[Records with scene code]
-----
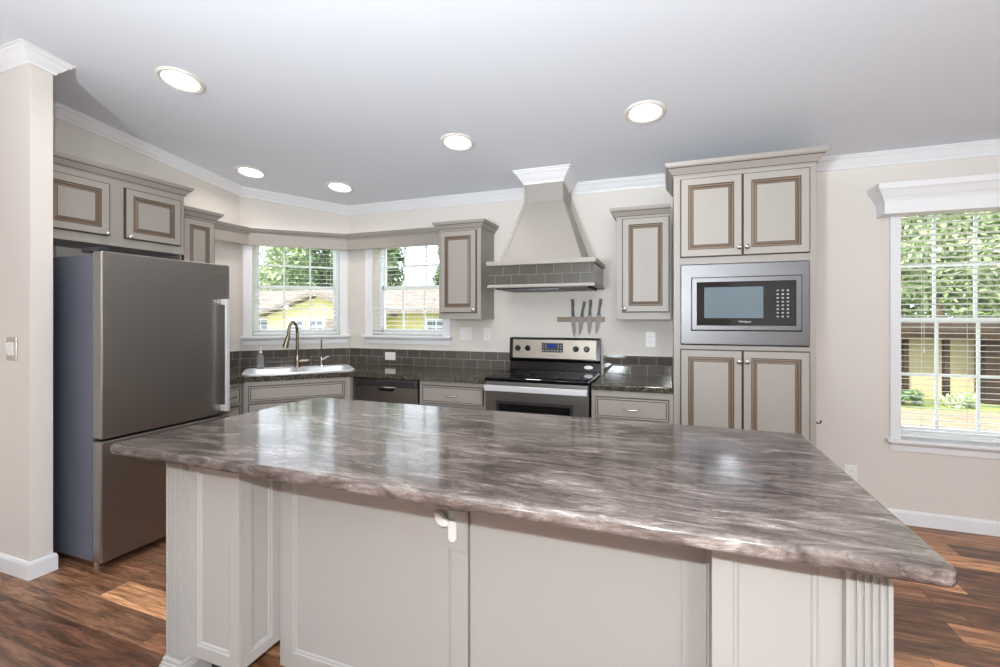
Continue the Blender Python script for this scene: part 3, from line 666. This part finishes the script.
knife('upright knife third from the left on the magnetic strip', -.597, 1.506, -.610, 1.220, .44, .037, 1)
knife('tilted knife, rightmost on the magnetic strip', -.515, 1.514, -.552, 1.224, .44, .038, 1)

# ------------------------------------------------------------ refrigerator
f = thing('refrigerator', 'tall stainless refrigerator with bottom freezer at the left', 'refrigerator', (-3.2, 1.93, 0))
FX, y0, y1 = -2.83, 1.548, 2.309
MB().box(-3.60, -2.912, y0+.004, y1-.004, .045, 1.705).build('body', 'grey', f, True, bevel=.006)
MB().box(-2.911, -2.905, y0+.02, y1-.02, .06, 1.69).build('gasket', 'dark', f, True)
up_ = MB().box(-2.904, FX, y0, y1, .712, 1.720).build('upper_door', 'fridge', f, True, bevel=.008, seg=3)
MB().box(-2.904, FX, y0, y1, .05, .700).build('freezer_door', 'fridge', f, True, bevel=.008, seg=3)
MB().box(-3.02, -2.875, y0+.01, y0+.06, 1.7205, 1.745).build('hinge_cover', 'dark', f, True, bevel=.004)
q = MB(); q.box(-2.790, -2.772, 2.236, 2.262, .735, 1.487); q.box(-2.8295, -2.789, 2.236, 2.262, .735, .775); q.box(-2.8295, -2.789, 2.236, 2.262, 1.447, 1.487)
ho = q.build('handle', 'bright', f, True, bevel=.004)
q = MB(); q.box(-2.7885, -2.7705, 2.10, 2.2, .64, .66); q = MB()
q.box(-2.790, -2.772, 1.62, 2.24, .625, .65); q.box(-2.8295, -2.789, 1.62, 1.65, .625, .65); q.box(-2.8295, -2.789, 2.21, 2.24, .625, .65)
q.build('freezer_handle', 'chrome', f, True, bevel=.004)
text('Whirlpool', 'logo', .018, 'logog', f, (-2.8292, 2.225, 1.655), Euler((R(90), 0, R(90))).to_matrix())
q = MB(); q.lathe([(.02, 0), (.02, .03), (.012, .045)], 12, 0, Matrix.Translation((-2.95, y0+.05, 0))); q.build('foot', 'chrome', f, True)
q = MB(); q.lathe([(.02, 0), (.02, .03), (.012, .045)], 12, 0, Matrix.Translation((-2.95, y1-.05, 0))); q.build('foot', 'chrome', f, True)
q = MB(); q.box(-3.5, -3.46, y0+.05, y0+.09, 0, .045); q.build('foot', 'dark', f, True)
q = MB(); q.box(-3.5, -3.46, y1-.09, y1-.05, 0, .045); q.build('foot', 'dark', f, True)

# ------------------------------------------------------------ island
it = MB().prism(rr(-1.877, .490, 1.046, 2.080, .022, 5), .876, .914)
tag(it.build('island_countertop', 'stone', bevel=.013, seg=4, smooth=True), 'large glossy streaked taupe countertop on the island', 'countertop')
il = thing('kitchen_island', 'large pale painted kitchen island with fluted corner posts and recessed knee panels', 'kitchen island', (-.67, 1.6, 0))
yf, yk, yb = 1.205, 1.388, 1.99
lx0, lx1, rx0, rx1 = -1.77, -1.433, .097, .439
b = MB(); b.box(lx0+.01, lx1-.018, yf+.02, yb, .10, .876); b.box(rx0+.018, rx1-.01, yf+.02, yb, .10, .876); b.box(lx1-.018, rx0+.018, yk+.02, yb, 0, .876)
b.build('carcass', 'isl', il, True)
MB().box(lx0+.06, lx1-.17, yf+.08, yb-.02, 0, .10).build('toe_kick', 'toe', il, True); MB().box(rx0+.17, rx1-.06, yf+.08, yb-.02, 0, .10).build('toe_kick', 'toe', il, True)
PAN = lambda a, d=.018: [(0, 0, 0), (0, d, 0), (a, d, 0), (a+.004, d-.004, 0), (a+.010, d-.005, 0), (a+.014, d-.010, 0)]
MB().rings(-1.688, lx1, .10, .874, PAN(.045, .018), 0, yf+.018).build('front_panel', 'isl', il, True)
MB().rings(rx0, rx1-.08, .10, .874, PAN(.045, .018), 0, yf+.018).build('front_panel', 'isl', il, True)
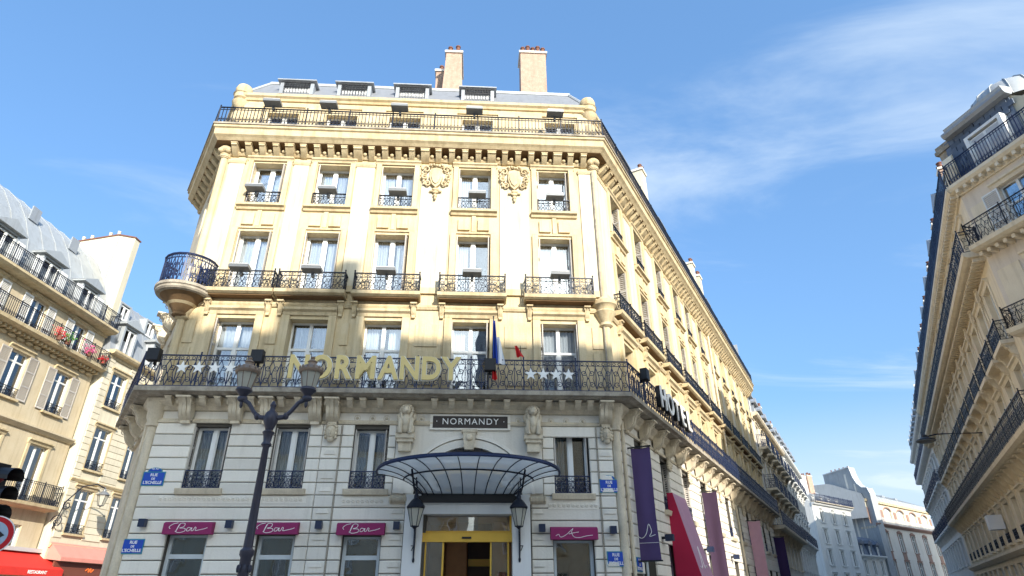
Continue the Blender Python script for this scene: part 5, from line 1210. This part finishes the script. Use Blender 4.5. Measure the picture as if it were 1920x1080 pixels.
-----
_What this task involves_: Take the lines from the start of the material to the line with "knife('tilted knife, rightmost", both included, and transcribe them exactly without the pictures.

_Reply_:
Continue the Blender Python script for this scene: part 3, from line 666. This part finishes the script.
knife('upright knife third from the left on the magnetic strip', -.597, 1.506, -.610, 1.220, .44, .037, 1)
knife('tilted knife, rightmost on the magnetic strip', -.515, 1.514, -.552, 1.224, .44, .038, 1)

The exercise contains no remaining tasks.